Abaküs Yazılım
18. Hukuk Dairesi
Esas No: 2014/230
Karar No: 2014/3501
Karar Tarihi: 27.02.2014

Yargıtay 18. Hukuk Dairesi 2014/230 Esas 2014/3501 Karar Sayılı İlamı

Özet:


Mahkeme, bir kamulaştırma davasında verilen hükmü incelerken, bilirkişi raporunun yetersiz olduğunu ve emsal değerlendirilmesi yapmadığını belirtmiştir. Emsal olarak alınan taşınmazlar hakkında inceleme yapılmış ancak hangi emsalin değerlendirmeye esas alındığı belirlenememiştir. Bir taşınmazın kamulaştırma bedeli tespit edilirken, emsal arsa satışlarının esas alınması gerektiği ve satışı emsal alınacak olan taşınmazın mümkün olduğu kadar dava konusu taşınmazla aynı mevkide ve yüzölçümünde olması gerektiği belirtilmiştir. Emsal satış fiyatlarına Türkiye İstatistik Kurumu üretici fiyat endeksi uygulanarak değerlendirme yapıldıktan sonra, taşınmazlar arasındaki farklılıkların belirlenmesi ve taşınmazın değerinin bu şekilde tespit edilmesi gerektiği vurgulanmıştır.
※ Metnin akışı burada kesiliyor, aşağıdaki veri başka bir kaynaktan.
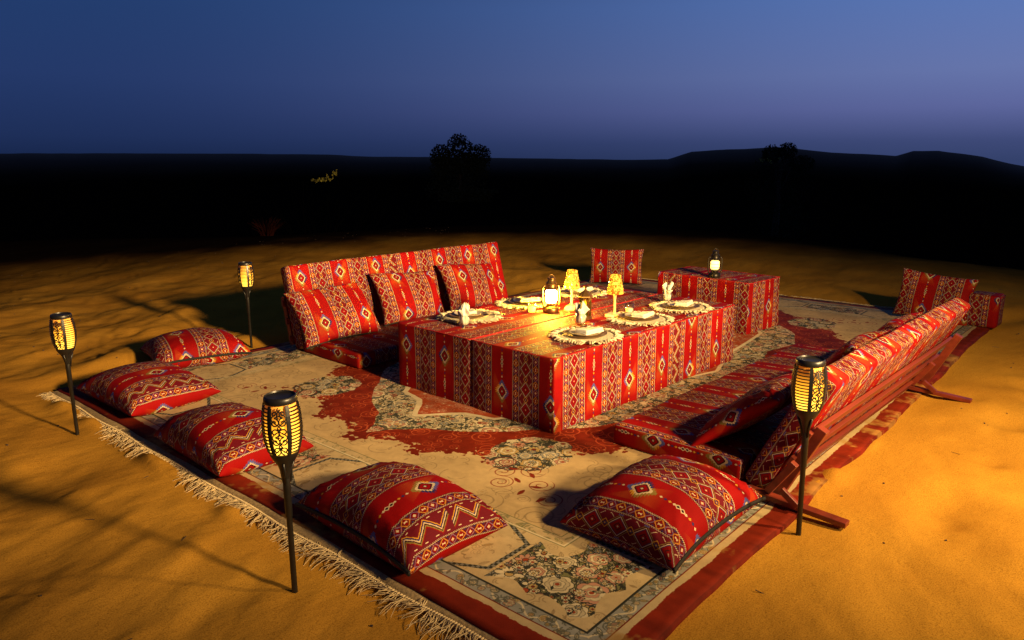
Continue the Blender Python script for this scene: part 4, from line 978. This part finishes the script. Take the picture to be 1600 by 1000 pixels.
# ------------------------------------------------------------------ distant plants
M_LEAFDK = add_noise(mat("dark_foliage", (.030, .034, .020), .9, spec=0), 3, .5); M_LEAFLIT = add_noise(mat("lit_yellow_shoots", (.55, .48, .06), .7), 4, .3); M_BARK = add_noise(mat("bark", (.06, .04, .03), .9), 10, .4)  # yellow leaf colour paints lamplight on a few leaves and twigs
M_TWIG = mat('dark_twigs', (.006, .005, .004), .95, spec=0)  # near-black colour paints the shrub's other branches as unlit
M_DRY = add_noise(mat("dry_stalks", (.016, .004, .003), .95, spec=0), 6, .4)
def leaf_clump(mb, c, rad, n, size, r):
    for _ in range(n):
        while True:
            d = Vector((r.uniform(-1, 1), r.uniform(-1, 1), r.uniform(-1, 1)))
            if .25 < d.length < 1: break
        p = Vector(c) + Vector((d.x * rad[0], d.y * rad[1], d.z * rad[2])); a = Vector((r.gauss(0, 1), r.gauss(0, 1), r.gauss(0, 1))).normalized(); b = a.cross(Vector((r.gauss(0, 1), r.gauss(0, 1), r.gauss(0, 1)))).normalized(); s = size * r.uniform(.6, 1.4)
        mb.add([p - a * s * .5, p + b * s * .28, p + a * s * .5, p - b * s * .28], [(0, 1, 2, 3)])
def tree(name, az, dist, clumps, trunk_h, label, cat, size, n, seed, base_dz=0):
    r = random.Random(seed); x, y = dist * math.cos(R(az)), dist * math.sin(R(az)); z = gz(x, y) + base_dz
    root = empty(name, (x, y, z), R(az - 90)); tag(root, label, cat)
    tm = MB(); tm.tube([(0, 0, -.3), (.05, 0, trunk_h * .5), (0, .05, trunk_h)], [.20 * trunk_h * .3, .14 * trunk_h * .3, .08 * trunk_h * .3], 8)
    for c, rad in clumps: tm.tube([(0, 0, trunk_h * .6), (c[0] * .5, c[1] * .5, (trunk_h + c[2]) / 2), c], [.06 * trunk_h * .3, .04 * trunk_h * .3, .015 * trunk_h * .3], 5)
    tm.build("trunk", M_BARK, root, smooth=True)
    mb = MB()
    wb = max(abs(c[0]) + rad[0] for c, rad in clumps); lowc = min(c[2] for c, rad in clumps)
    for c, rad in clumps + [((r.uniform(-.4, .4) * wb, 0, q * lowc / 3), (wb * .75, wb * .5, lowc * .3)) for q in (0, 1, 2, 2.6)]: leaf_clump(mb, c, rad, n, size, r)
    mb.build("crown", M_LEAFDK, root)
    return root
def hilltop(az, dist, px_y): return 1.55 + (250 - px_y) / 1149 * dist
# broad three-lobed tree on the horizon
D1 = 75; A1 = 45.0; zz = gz(D1 * math.cos(R(A1)), D1 * math.sin(R(A1))); top = hilltop(A1, D1, 211) - zz; k = D1 / 1149
tree("desert_tree", A1, D1, [((0, 0, top - 20 * k), (20 * k, 20 * k, 20 * k)), ((-28 * k, 0, top - 34 * k), (17 * k, 17 * k, 19 * k)), ((30 * k, .2, top - 33 * k), (19 * k, 18 * k, 18 * k)), ((-8 * k, 0, top - 42 * k), (30 * k, 20 * k, 18 * k)), ((14 * k, 0, top - 44 * k), (28 * k, 20 * k, 18 * k)), ((-22 * k, 0, top - 52 * k), (24 * k, 20 * k, 18 * k)), ((24 * k, 0, top - 52 * k), (25 * k, 20 * k, 18 * k)), ((0, 0, top - 66 * k), (48 * k, 22 * k, 26 * k)), ((-6 * k, 0, top - 84 * k), (50 * k, 22 * k, 22 * k))], top - 50 * k, "dark rounded tree standing alone on the horizon", "tree", .26, 900, 5)
D2 = 45; A2 = 21.4; zz2 = gz(D2 * math.cos(R(A2)), D2 * math.sin(R(A2))); top2 = hilltop(A2, D2, 225) - zz2; k = D2 / 1149
b2 = tree("desert_shrub", A2, D2, [((9 * k, 0, top2 - 12 * k), (14 * k, 14 * k, 12 * k)), ((-12 * k, 0, top2 - 16 * k), (14 * k, 12 * k, 13 * k)), ((0, 0, top2 - 34 * k), (38 * k, 20 * k, 20 * k)), ((30 * k, 0, top2 - 30 * k), (18 * k, 12 * k, 12 * k)), ((0, 0, top2 - 60 * k), (52 * k, 24 * k, 26 * k))], max(.6, top2 - 46 * k), "dark shrub with a few leaves coloured as if lit below the right hilltops", "shrub", .11, 900, 6)
def shoots(parent, pts, mat_, size, r, name):
    mb = MB()
    for p in pts: leaf_clump(mb, p, (size * 1.2,) * 3, 9, size, r)
    mb.build(name, mat_, parent)
shoots(b2, [(-26 * k, -.9, top2 - 24 * k), (-23 * k, -.9, top2 - 26 * k), (-15 * k, -.9, top2 - 24 * k), (-12 * k, -.9, top2 - 27 * k), (-1 * k, -.9, top2 - 23 * k)], M_LEAFLIT, .085, random.Random(3), "lit_leaves")
D3 = 30; A3 = 55.3; x3, y3 = D3 * math.cos(R(A3)), D3 * math.sin(R(A3)); z3 = gz(x3, y3); k = D3 / 1149; r3 = random.Random(9)
root = empty("thorny_shrub", (x3, y3, z3), R(A3 - 90)); tag(root, "thorny shrub with twigs coloured as if lit alone in the dark plain", "shrub")
T3 = hilltop(A3, D3, 264) - z3; mb = MB(); tw = MB()
for i in range(26):
    ang = r3.uniform(-1.2, 1.2); L_ = T3 * r3.uniform(.55, .95); p = Vector((r3.uniform(-.12, .12), r3.uniform(-.1, .1), 0)); pts = [tuple(p)]
    for q in range(1, 6): ang += r3.gauss(0, .2); p = p + Vector((math.sin(ang), r3.gauss(0, .15), abs(math.cos(ang)) + .1)) * L_ / 5; pts.append(tuple(p))
    mb.tube(pts, [.016, .013, .010, .008, .006, .004], 4, False)
mb.build("branches", M_TWIG, root)
zig = [(-14, 280), (-10, 277), (-7, 282), (-3, 276), (0, 281), (3, 275), (6, 281), (9, 272), (12, 279), (16, 277), (17, 266), (21, 272), (23, 264)]
for (a, b), (c, d) in zip(zig[:-1], zig[1:]):
    pa = Vector((a * k, -.5, hilltop(A3, D3, b) - z3)); pb = Vector((c * k, -.45, hilltop(A3, D3, d) - z3)); tw.tube([tuple(pa), tuple((pa + pb) / 2 + Vector((r3.gauss(0, .03), .03, r3.gauss(0, .04)))), tuple(pb)], [.004, .003, .003], 4)
    for q in range(5): leaf_clump(tw, pa.lerp(pb, q / 5), (.045,) * 3, r3.randint(1, 4), .055, r3)
tw.build("lit_twigs", M_LEAFLIT, root)
for az, di, hh, seed, lab in ((59.4, 15.0, .34, 1, "low dry reddish tussock at the edge of the lit sand, left of the far sofa"),):
    r = random.Random(seed); x, y = di * math.cos(R(az)), di * math.sin(R(az)); root = empty("dry_tussock", (x, y, gz(x, y))); tag(root, lab, "grass tuft"); mb = MB()
    for i in range(110):
        a = r.uniform(0, 6.28); t = r.uniform(.1, .9); ln_ = hh * r.uniform(.6, 1.15); d = Vector((math.cos(a) * t, math.sin(a) * t, 1)).normalized(); p0 = Vector((math.cos(a), math.sin(a), 0)) * r.uniform(0, .12)
        mb.tube([tuple(p0), tuple(p0 + d * ln_ * .6), tuple(p0 + d * ln_ + Vector((math.cos(a), math.sin(a), -.3)) * ln_ * .2)], [.006, .004, .002], 3, False)
    tag(mb.build("stalks", M_DRY, root), kind="stuff")

rd = np.random.default_rng(4); n_ = 900; px_ = rd.uniform(-1, 11, n_); py_ = rd.uniform(-2, 12, n_)
ok = ~((px_ > 1.45) & (px_ < 8.55) & (py_ > .95) & (py_ < 5.65)) & (np.hypot(px_, py_) > 1.6); px_, py_ = px_[ok], py_[ok]; pz_ = terrain(px_, py_); mb = MB()
for x, y, z in zip(px_, py_, pz_):
    a = rd.uniform(0, 6.28); ln_, wd_ = (rd.uniform(.012, .05), rd.uniform(.0018, .0035)) if rd.random() < .45 else (rd.uniform(.005, .012), rd.uniform(.004, .009))
    M = Matrix.Rotation(a, 3, 'Z') @ Matrix.Rotation(rd.uniform(-.25, .25), 3, 'Y'); mb.box((x, y, z + wd_ * .35), (ln_, wd_, wd_ * .8), M)
tag(mb.build("sand_debris", M_BARK), kind="stuff")
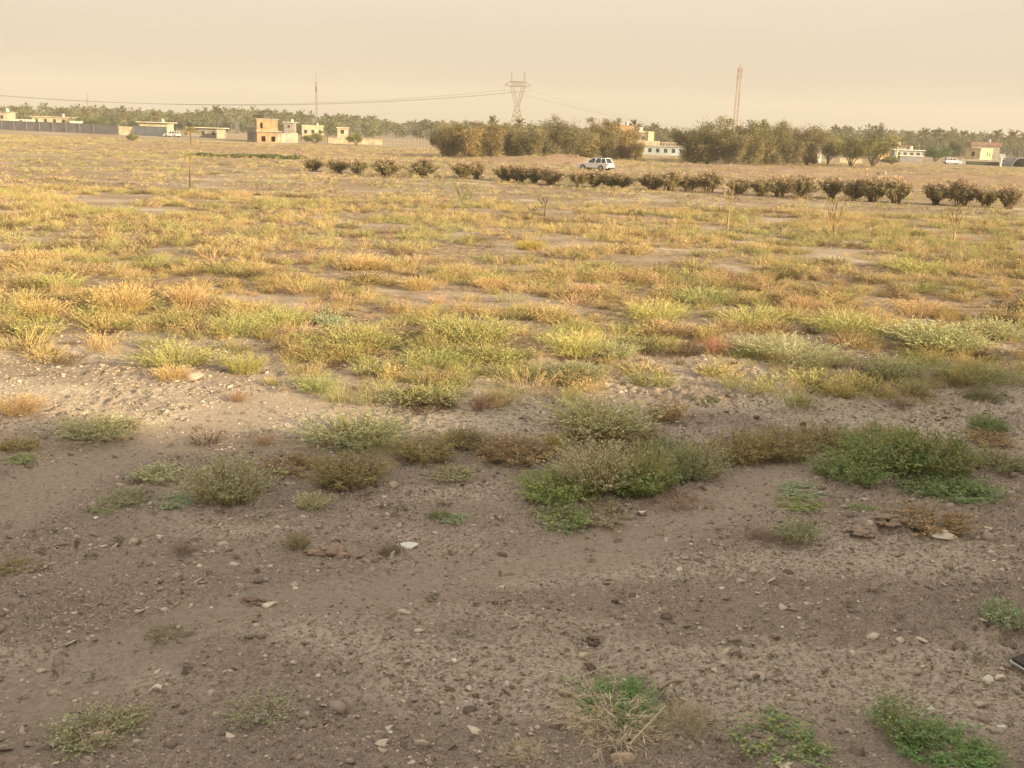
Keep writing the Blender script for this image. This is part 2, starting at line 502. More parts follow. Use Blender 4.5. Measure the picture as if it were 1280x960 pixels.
def gz(x, y):
    """height of the built ground sheet, clods included"""
    i = np.clip(np.searchsorted(gx, x) - 1, 0, nx - 2); j = np.clip(np.searchsorted(gy, y) - 1, 0, ny - 2)
    u = (x - gx[i]) / (gx[i + 1] - gx[i]); v = (y - gy[j]) / (gy[j + 1] - gy[j])
    return (Z[j, i] * (1 - u) + Z[j, i + 1] * u) * (1 - v) + (Z[j + 1, i] * (1 - u) + Z[j + 1, i + 1] * u) * v


# unseen earth bank, added behind the camera to cast the shade on the near ground
SH = np.array([-math.sin(SUN_AZ), math.cos(SUN_AZ)]) / math.tan(SUN_EL)      # shadow per metre of height
A0, A1 = ground0(0, 556)[:2], ground0(1280, 458)[:2]                          # where the edge of the shade lies on the field
TOPH = 8.6
Bl, Br = A0 - SH * TOPH, A1 - SH * TOPH
dl = (Br - Bl) / np.linalg.norm(Br - Bl); nl = np.array([dl[1], -dl[0]])
N = 90
prof = [(-9, -.4), (-5, 4.5), (-2.2, 7.4), (0, 1), (2, 7.4), (6, 4.2), (11, -.4)]
V = []
Lb = np.linspace(-26, np.linalg.norm(Br - Bl) + 40, N)
for s_ in Lb:
    top = TOPH * (.90 + .16 * float(fbm(np.array(s_ / 5.0), np.array(.3), 77, 4)))
    p0 = Bl + dl * s_
    for k, (o_, h_) in enumerate(prof):
        q = p0 + nl * o_
        V.append((q[0], q[1], top if k == 3 else h_ + .3 * math.sin(s_ * 1.3 + k)))
k_ = len(prof)
Q = np.array([(i * k_ + j, (i + 1) * k_ + j, (i + 1) * k_ + j + 1, i * k_ + j + 1) for i in range(N - 1) for j in range(k_ - 1)])
tag(link('shade_caster_bank', mk_mesh('shade_caster_bank', V, Q, np.full((len(V), 3), .2), surf('shade_caster_earth', (.24, .18, .13), .95, .3, .8), True)), kind='structure')

# ------------------------------------------------------------------ plant prototypes (unit: 1 wide, 1 high)
W1 = (1, 1, 1)


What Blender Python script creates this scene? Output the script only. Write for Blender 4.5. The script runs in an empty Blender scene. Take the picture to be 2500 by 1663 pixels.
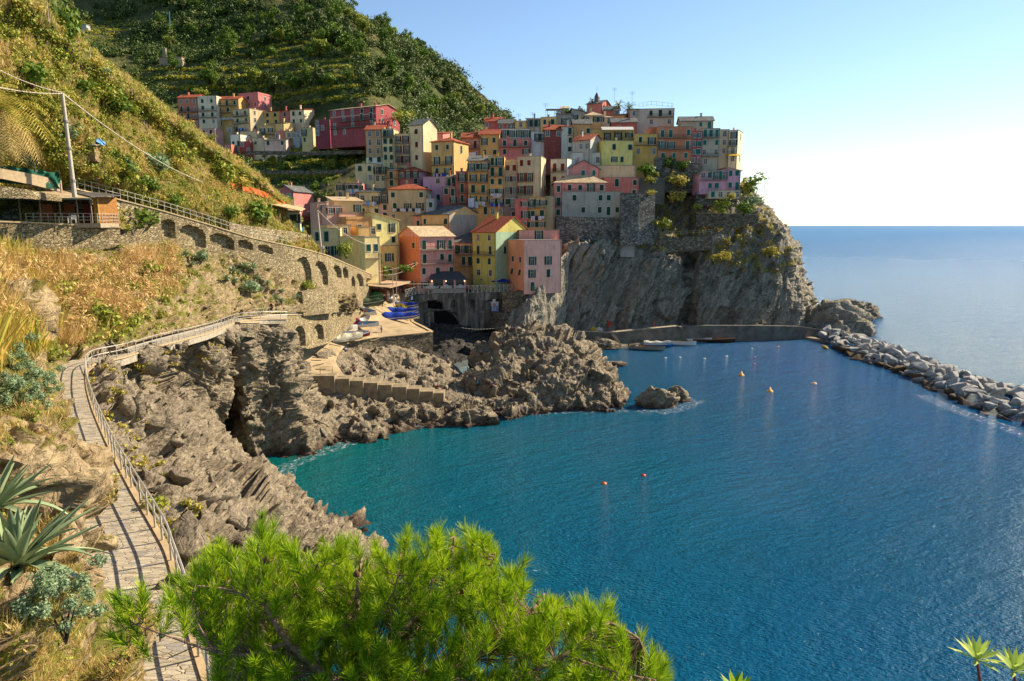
import bpy, bmesh, math, random
import numpy as np
from mathutils import Vector, Matrix
random.seed(7); rng = np.random.default_rng(7)
S = bpy.context.scene; COL = S.collection
R = math.radians
# ---------------------------------------------------------------- camera
H = 35.0; PITCH = R(9.6); CP, SP = math.cos(PITCH), math.sin(PITCH); F = 1667.0
cam = bpy.data.objects.new('camera', bpy.data.cameras.new('camera')); COL.objects.link(cam)
cam.data.sensor_width = 36; cam.data.lens = 24; cam.data.clip_end = 60000; cam.data.clip_start = .1
cam.location = (0, 0, H); cam.rotation_euler = (R(90)-PITCH, 0, 0); S.camera = cam
# ---------------------------------------------------------------- light
SUN_AZ, SUN_EL = R(65), R(35)
w = bpy.data.worlds.new("World"); S.world = w; w.use_nodes = True
nt = w.node_tree; bg = nt.nodes['Background']
sky = nt.nodes.new('ShaderNodeTexSky'); sky.sky_type = 'NISHITA'; sky.sun_disc = False
sky.sun_elevation = SUN_EL; sky.sun_rotation = SUN_AZ; sky.altitude = 0; sky.air_density = 1.0; sky.dust_density = .1; sky.ozone_density = 2.6
nt.links.new(sky.outputs[0], bg.inputs[0]); bg.inputs[1].default_value = 0.092
sl = bpy.data.lights.new('sun', 'SUN'); sl.energy = 5.0; sl.angle = R(.5); sl.color = (1, .87, .68)
so = bpy.data.objects.new('sun', sl); COL.objects.link(so); so.location = (200, 50, 200)
sd = Vector((math.sin(SUN_AZ)*math.cos(SUN_EL), math.cos(SUN_AZ)*math.cos(SUN_EL), math.sin(SUN_EL)))
so.rotation_euler = (-sd).to_track_quat('-Z', 'Y').to_euler()
S.view_settings.view_transform = 'Standard'; S.view_settings.look = 'None'; S.view_settings.exposure = 0.95; S.view_settings.gamma = 1
# ---------------------------------------------------------------- picture measuring: photograph pixel -> place
def ray(px, py):
    x, y = px-1250.0, 831.5-py
    return x, F*CP+y*SP, y*CP-F*SP
def P(px, py, Y):
    x, f, u = ray(px, py); t = Y/f
    return Vector((x*t, Y, H+u*t))
def PZ(px, py, z):
    x, f, u = ray(px, py); t = (z-H)/u
    return Vector((x*t, f*t, z))
def proj(v):
    d = v[1]*CP-(v[2]-H)*SP; u = v[1]*SP+(v[2]-H)*CP
    return 1250+v[0]/d*F, 831.5-u/d*F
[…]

Ayrıca kamulaştırılan taşınmazda yapı bulunması durumunda, yapı değerinin Çevre ve Şehircilik Bakanlığı tarafından yayımlanan Yapı Yaklaşık Birim Fiyat Listesi esas alınarak belirlenmesi ve yaşa göre yıpranma paylarının da dikkate alınması gerektiği ifade edilmiştir. Kanun maddeleri olarak, 4650 Sayılı Kamulaştırma Kanunu'nun 11. maddesinin birinci fıkrasının (g) bendi ve İmar Yasası'nın 18. maddesinin 2. fıkrası gösterilmiştir.
18. Hukuk Dairesi         2014/230 E.  ,  2014/3501 K.

    "İçtihat Metni"

    MAHKEMESİ : Ereğli(Konya) 2. Asliye Hukuk Mahkemesi
    TARİHİ : 23/10/2013
    NUMARASI : 2012/263-2013/524

    Dava dilekçesinde, Kamulaştırma Yasasının 4650 Sayılı Yasayla değişik hükümleri uyarınca, kamulaştırma bedelinin tespiti ve taşınmaz malın idare adına tescili istenilmiştir. Mahkemece davanın kabulüne karar verilmiş, hüküm davacı vekili tarafından temyiz edilmiştir.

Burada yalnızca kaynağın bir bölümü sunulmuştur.